Minangkabau sendiri, teka-teki sering dipakai untuk ajang bermain ria semasa kanak-kanak. Apalagi anak-anak yang ada di daerah kampung Minangkabau, teka-teki dijadikan sebagai hiburan untuk mengakali teman atau orang yang lebih besar darinya. Hal inilah menjadikan teka-teki menjadi pertanyaan tradisional dalam bentuk folklore yang berkembang di Indonesia. Dalam suatu gelanggang, dengan teka-tekilah menambah nuansa baru di sana. Misalnya, dalam suatu permainan, anak-anak sering menggunakan teka-teki untuk menjebak lawannya. Sangatlah indah dan menarik untuk kita gali kembali atas teka-teki Minangkabau.

Beberapa teka-teki Minangkabau dalam buku Pengantar Sastra Rakyat Minangkabau (2002):
-          Nan maliek indak bakapalo,
nan lari indak baikua,
nan mangaja indak bakaki. Jawabannya: “Kalakatah, koncek, ula.”
-          Jatuah ka bawah dicari ka ateh. Jawabannya: “Tirih.”\

-          Cerita Prosa Rakyat Minangkabau

Menurut William R. Bascom, cerita prosa rakyat dapat dibagi dalam tiga golongan besar, yaitu: 1. Mite, 2. legenda, dan 3. dongeng (Bascom, 1965b: 4). 

Mite menurut Bascom adalah cerita prosa rakyat yang dianggap benar-benar terjadi serta dianggap suci oleh yang empunya cerita. Mite sendiri ditokohi oleh dewa atau makhluk setengah dewa. Sedangkan legenda adalah prosa rakyat yang mempunyai ciri-ciri yang mirip dengan mite, yanitu dianggap pernah benar-benar terjadi, tetapi dianggap tidak suci. Sebaliknya, dongeng adalah prosa rakyat yang tidak dianggap benar-benar terjadi oleh yang empunya cerita dan dongeng tidak terikat oleh waktu maupun tempat (Bascom, 1965b: 30-20).

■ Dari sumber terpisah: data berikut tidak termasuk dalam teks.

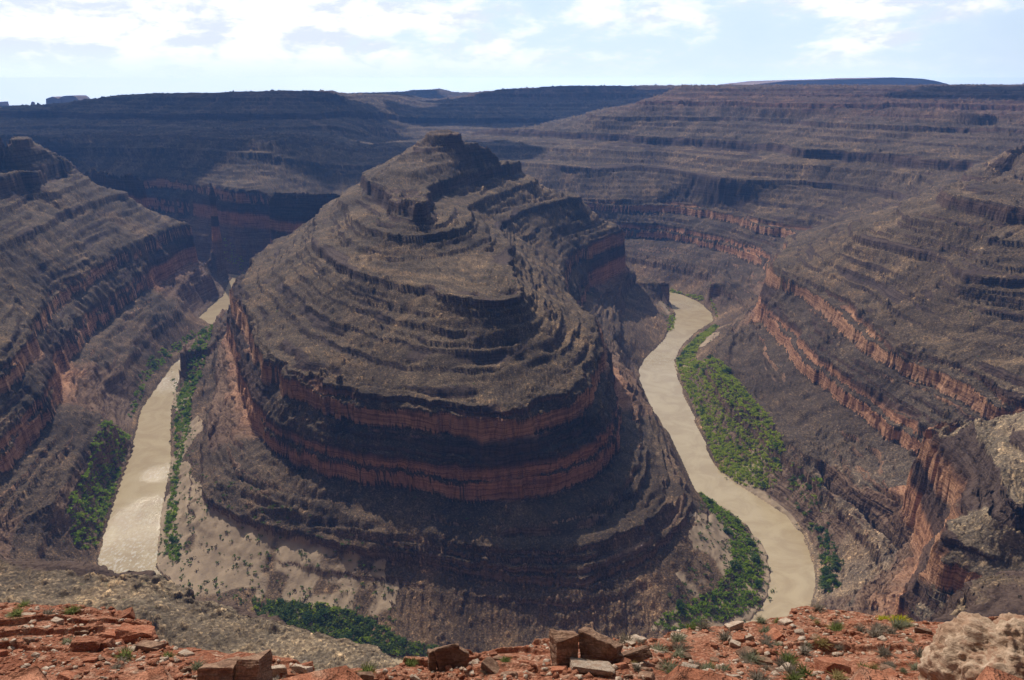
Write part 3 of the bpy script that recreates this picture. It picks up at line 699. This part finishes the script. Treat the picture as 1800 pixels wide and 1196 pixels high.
# scrub on the dry slopes
q = np.stack([rng.uniform(-600, 600, 26000), rng.uniform(200, 1250, 26000)], 1)
lowq = U0(q[:, 0], q[:, 1]); dq = vn(q[:, 0] / 45, q[:, 1] / 45, 777)
keep = (lowq < -100) & (lowq > -296) & (cliffness(ustruct(q[:, 0], q[:, 1]))[0] < .5) & (dq > -.12)
scatter_mesh('slope_scrub', q[keep][:2600], rng.uniform(.4, 1.1, 2600), [BROWN, DARKG], 6, "small drab scrub scattered over the talus slopes", nleaf=10)
# ------------------------------------------------------------------ the red ledge below the overlook
CREST = [(-140,1055),(0,1058),(60,1063),(140,1062),(200,1070),(240,1085),(266,1093),(275,1116),(300,1135),(340,1142),(420,1148),(480,1155),(560,1170),(640,1178),(690,1174),(718,1152),(760,1143),(830,1141),(900,1137),
    (940,1122),(1000,1119),(1080,1117),(1140,1122),(1200,1106),(1270,1100),(1320,1092),(1382,1088),(1391,1068),(1440,1069),(1500,1076),(1560,1085),(1640,1095),(1700,1088),(1800,1082),(1940,1078)]
cr = []
for px, py in CREST:
    q = P(px, py, y=1.0); cr.append((q[0], -q[2]))
cr = np.array(cr); SL = .466; K0 = 17 - 19 * SL
def crest_y(ratio):
    tt = np.interp(ratio, cr[:, 0], cr[:, 1]); return K0 / (tt - SL)
def ledge(X, Y):
    Yp = np.maximum(Y, 1.0); ratio = X / Yp; yc = crest_y(ratio) + .5 * vn(X / .9, Y / 9, 805) + .25 * vn(X / .3, Y / 5, 806)
    z = -(K0 + SL * np.minimum(Y, yc))
    edge = np.clip((yc - Y) / 2.5, 0, 1)
    z = z + (vn(X / 3.1, Y / 2.3, 801) * .55 + vn(X / 1.2, Y / .9, 802) * .30) * edge + (vn(X / .45, Y / .4, 803) * .12 + vn(X / .17, Y / .17, 804) * .05)
    # low broken steps of rock running across the slope
    st = (Y + 1.4 * vn(X / 2.2, Y / 2.2, 807) + .25 * X * .2) / 1.35; fr = st - np.floor(st)
    z = z + (np.clip((fr - .82) / .1, 0, 1) * .28 - fr * .28) * np.clip(vn(X / 2.5, Y / 2.5, 808) * 3 + .3, 0, 1)
    z = z - np.maximum(Y - yc, 0) * 2.0 * (1 + .5 * vn(X / .8, Y / .8, 809))
    near = np.clip((4.5 - Y) / 2.5, 0, 1) ** 2
    return z * (1 - near) - 1.75 * near
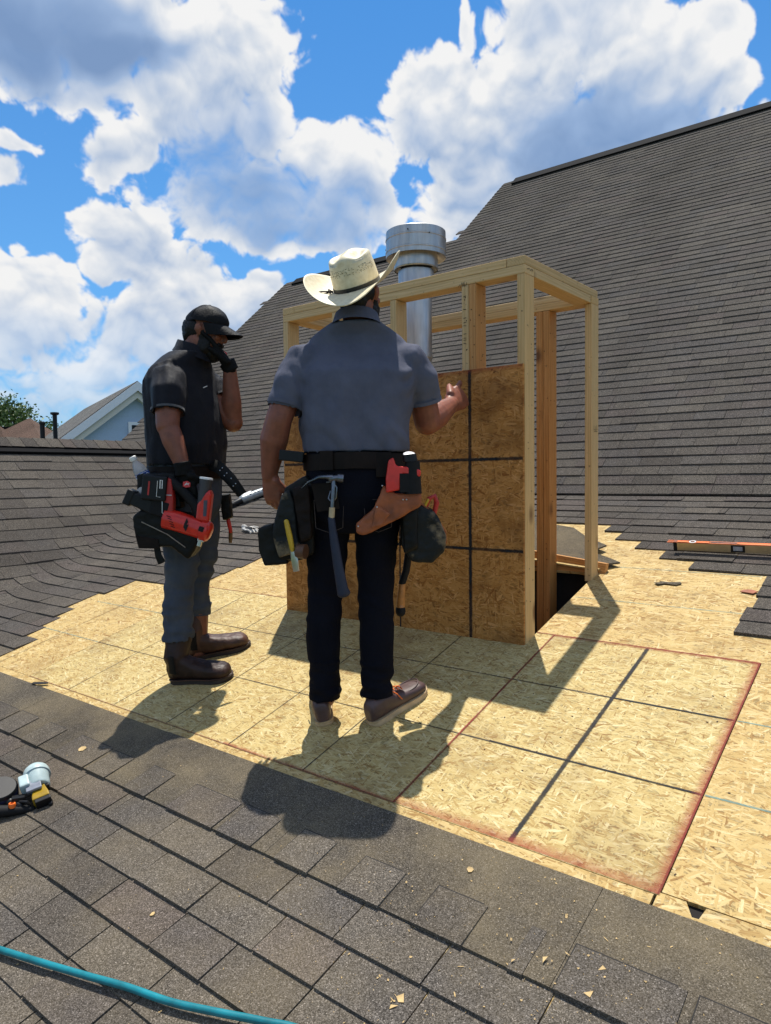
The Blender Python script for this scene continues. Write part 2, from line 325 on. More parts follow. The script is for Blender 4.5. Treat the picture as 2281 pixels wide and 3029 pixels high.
def pine_mat(name,a,bcol,sat=1):
    m,t,b=new(name);co=objco(t,scale=(1,1,.05),rand=9);n=noise(t,co,95,5,.6)
    wv=N(t,'ShaderNodeTexWave',wave_type='RINGS',rings_direction='Z');wv.inputs['Scale'].default_value=34;wv.inputs['Distortion'].default_value=7;wv.inputs['Detail'].default_value=3;wv.inputs['Detail Scale'].default_value=1.2;L(t,co,wv.inputs['Vector'])
    g=mth(t,'ADD',mth(t,'MULTIPLY',n,.75),mth(t,'MULTIPLY',wv.outputs[1],.25))
    col=ramp(t,g,[(.2,tuple(c*.78 for c in a)),(.45,a),(.75,bcol)])
    kc=objco(t,scale=(1,1,.55),rand=9);kv=N(t,'ShaderNodeTexVoronoi');kv.inputs['Scale'].default_value=5.5;L(t,kc,kv.inputs['Vector'])
    kn=ramp(t,kv.outputs['Distance'],[(.09,1),(.13,.55),(.19,0)]);col=mixc(t,mth(t,'MULTIPLY',kn,.85),col,(.12,.05,.02))
    sp=ramp(t,noise(t,objco(t,rand=5),48,2,.6),[(.25,.25),(.32,1)]);col=mixc(t,.6,col,sp,'MULTIPLY')
    oi=N(t,'ShaderNodeObjectInfo');col=mixc(t,1.0,col,ramp(t,oi.outputs['Random'],[(0,(.86,.80,.70)),(.3,(1.0,.97,.92)),(.6,(.95,.84,.66)),(1,(1.05,1.02,.98))]),'MULTIPLY')
    t.links.new(col,b.inputs['Base Color']);b.inputs['Roughness'].default_value=.62;b.inputs['Specular IOR Level'].default_value=.3
    bump(t,b,g,.25,.001);return m
M_PINE=pine_mat('pine_lumber',(.60,.425,.21),(.69,.515,.295));M_PINED=pine_mat('aged_and_bounce_lit_pine',(.50,.25,.085),(.60,.34,.14))  # second pine: orange light bounced off the boards, put into the inner studs' colour
M_VENT=simple('black_ridge_vent',(.008,.008,.009),.9,bmp=.3,scale=60,spec=.1)
def metal_mat():
    m,t,b=new('galvanised_steel');co=objco(t,scale=(1,1,.12));n=noise(t,co,40,4)
    t.links.new(ramp(t,n,[(.3,(.36,.36,.36)),(.7,(.50,.50,.49))]),b.inputs['Base Color']);b.inputs['Metallic'].default_value=1
    t.links.new(ramp(t,noise(t,objco(t),18,5),[(.3,.34),(.7,.50)]),b.inputs['Roughness']);bump(t,b,noise(t,objco(t,scale=(1,1,.3)),7,2),.08,.003);return m
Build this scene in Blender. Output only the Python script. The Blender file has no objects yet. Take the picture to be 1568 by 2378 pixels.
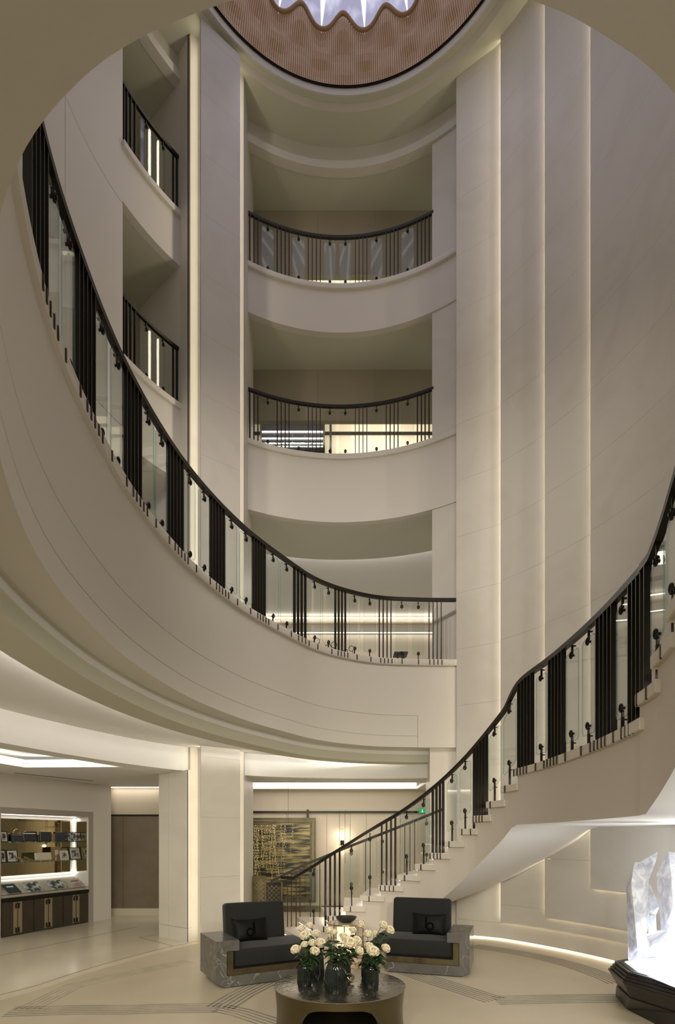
import bpy, bmesh, math, random
from mathutils import Vector, Matrix
random.seed(7)
PI = math.pi
sc = bpy.context.scene
COL = sc.collection

# ---------------------------------------------------------------- camera, world, exposure
F, H, CX, CY = 1300.0, 1.75, 784.0, 1945.0
cam_d = bpy.data.cameras.new('camera')
cam_d.sensor_fit = 'HORIZONTAL'; cam_d.sensor_width = 36.0
cam_d.lens = 36.0 * F / 1568.0
cam_d.shift_y = (CY - 1189.0) / 1568.0
cam_d.clip_start = 0.05; cam_d.clip_end = 200
cam = bpy.data.objects.new('camera', cam_d); COL.objects.link(cam)
cam.location = (0, 0, H); cam.rotation_euler = (PI / 2, 0, 0)
sc.camera = cam
sc.view_settings.view_transform = 'Standard'
sc.view_settings.look = 'None'
sc.view_settings.gamma = 1.0
sc.view_settings.use_curve_mapping = False
sc.view_settings.exposure = 0.0
sc.cycles.use_denoising = True
sc.cycles.max_bounces = 7; sc.cycles.diffuse_bounces = 4; sc.cycles.glossy_bounces = 3
sc.cycles.transmission_bounces = 4; sc.cycles.transparent_max_bounces = 16
sc.cycles.caustics_reflective = False; sc.cycles.caustics_refractive = False
sc.cycles.sample_clamp_indirect = 4.0

world = bpy.data.worlds.new('world'); sc.world = world; world.use_nodes = True
wb = world.node_tree.nodes['Background']
wb.inputs[0].default_value = (1.0, 0.965, 0.82, 1); wb.inputs[1].default_value = 0.33

def lamp(kind, name, loc, energy, color=(1, .86, .68), target=None, **kw):
    d = bpy.data.lights.new(name, kind); d.energy = energy; d.color = color
    for k, v in kw.items(): setattr(d, k, v)
    o = bpy.data.objects.new(name, d); COL.objects.link(o); o.location = loc
    if target is not None:
        o.rotation_euler = (Vector(target) - Vector(loc)).to_track_quat('-Z', 'Y').to_euler()
    return o

WARM = (1.0, .89, .67); NEUT = (1.0, .95, .85); LILAC = (.88, .80, 1.0)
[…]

Minangkabu sendiri juga mempunyai cerita prosa rakyat tersendiri. Dalam buku Pengantar Sastra Rakyat Minangkabau (2002), cerita prosa rakyatnya terdiir atas curito, kaba, undang-undang dan tambo

-          Curito
Curito tergolong cerita yang berseri pendek dan sederhana. Isinya pun bersifat dongeng dan bahasa prosa biasa, bukan prosa berirama seperti dalam kaba.

-          Dongeng
Dongeng ialah cerita yang tidak pernah terjadi dan hanya khayal semata. Dongeng bagi masyarakat sangat menyenangkan dan digemari oleh hiburan dan nasihat yang terkandung di dalamnya. Misal dongeng yang berkembang di Minangkabau seperti: Urang jo Batang Karambia (cerita dongeng perumpaan), Carito Kancia jo Rimau.

-          Legenda
Di Minangkabau, legenda sangat berpengaruh besar dalam kehidupan masyarakat. Apalagi legenda juga berkembang dari mulut ke mulut dan lisan. Dan setelah itu, berkembang menjadi tulisan yang dapat diinfokan kepada orang lain. Misalnya: Legenda Malin Kundang, legenda ikan banyak di sungai Jamiah, Asal usul harta pusaka diwariskan kepada kemenakan, asal usul negeri dinamai Minangkabau, dan asal usul negeri dinamai pagaruyuang.

-          Kaba
              Kaba adalah cerita prosa berirama, berebentuk narasi (kisahan), tergolong cerita panjang, sama dengan pantun Sunda. Dari segi isi cerita, kaba ini sama dengan hikayat dalam sastra Indonesia lama atau novel dalam sastra Indonesia modern. Kaba berfungsi sebagai hiburan, pelipur lara, dan sebagai nasihat, pendidikan moral. Di dalam kaba itu terkandung banyak nilai budaya. Hal ini akan dijelaskan dalam pembahasan sebuah kaba secara agak terperinci, yaitu Kaba Si Umbuik Mudo dan sebagainya.